Ram Ghat is a bank of broad stairs dropping precipitously to the river from a wooded area next to the road. The upstream edge of the ghat abuts the barrage, itself several stories tall. Thick concrete pylons support its roadway, with metal doors in between, to hold back the upstream part of the river. In monsoon season, large volumes of water are allowed through, but on the day Mansi and I visited, all the doors were closed but for one, and even it was open only a crack. Several boys laughed and swam in the minor waterfall that spilled from its edge. Because we were upstream of the sewage drains that emptied into the river, the water here was brighter and clearer, and free of those unmentionable floating clumps. On the far side of the river we could see modest fields of vegetables. There were small fields like this up and down the floodplain, even in Delhi.

At the top of the stairs, a man wearing office clothes bought a tiny tray of birdseed from a vendor, placed it in front of some ravens on the parapet, and prayed. On the submerged steps at the bottom, a boy lingered knee-deep in the river, collecting plastic bags and scraps of wood. A few yards downriver, a woman heaved a two-foot-tall idol of Ganesh into the water. By the time his elephant-headed form had disappeared under the surface, she was already starting the climb back, dusting off her hands as she went.

I walked down the tall stairs to the water. On the bottom step, a man in a white undershirt was dragging a magnet through the water. The coin collectors were innovating. “To live, you have to do something,” he said, in the universal wisdom offered to journalists who ask people about their humble, dangerous, or generally crummy jobs. And there were worse ways to spend your life than wandering up and down Ram Ghat in your shorts.
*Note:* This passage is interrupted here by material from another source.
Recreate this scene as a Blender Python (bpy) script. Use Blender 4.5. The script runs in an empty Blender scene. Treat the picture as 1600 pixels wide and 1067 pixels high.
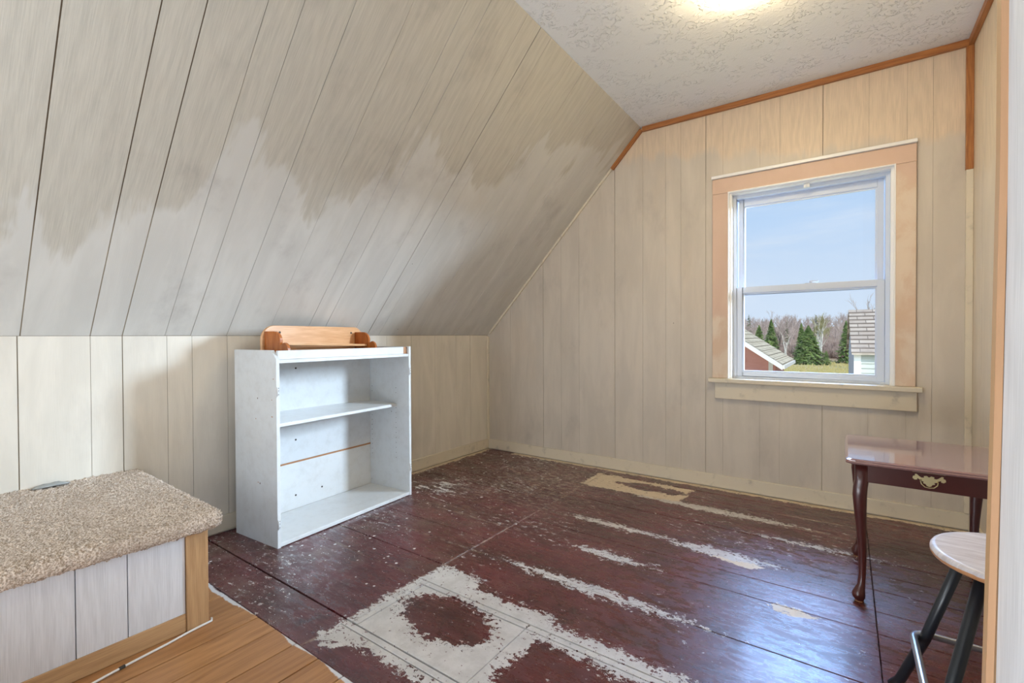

On the lowest step, I hunkered by the water. I wasn’t about to take a holy dip, as they call it, but this seemed like the cleanest spot on Delhi’s riverbank to get tight with the goddess of love. If it was good enough for Shiva, it was good enough for my tiny, writhing knot of a heart.

I put a hand in the water. Minute forms darted away. Water bugs. Something still lived in the Yamuna. Under the heat of the day, the river was cool against my skin. Coliform-rich, but refreshing. I lifted a handful of water. How much of this was Ganga? How much from the Munak Escape? How much had diffused its way upstream from the nearest sewage outflow? I poured it over my head. Yamuna’s all-encompassing love dribbled through my hair, down the back of my neck, and soaked into the collar of my shirt.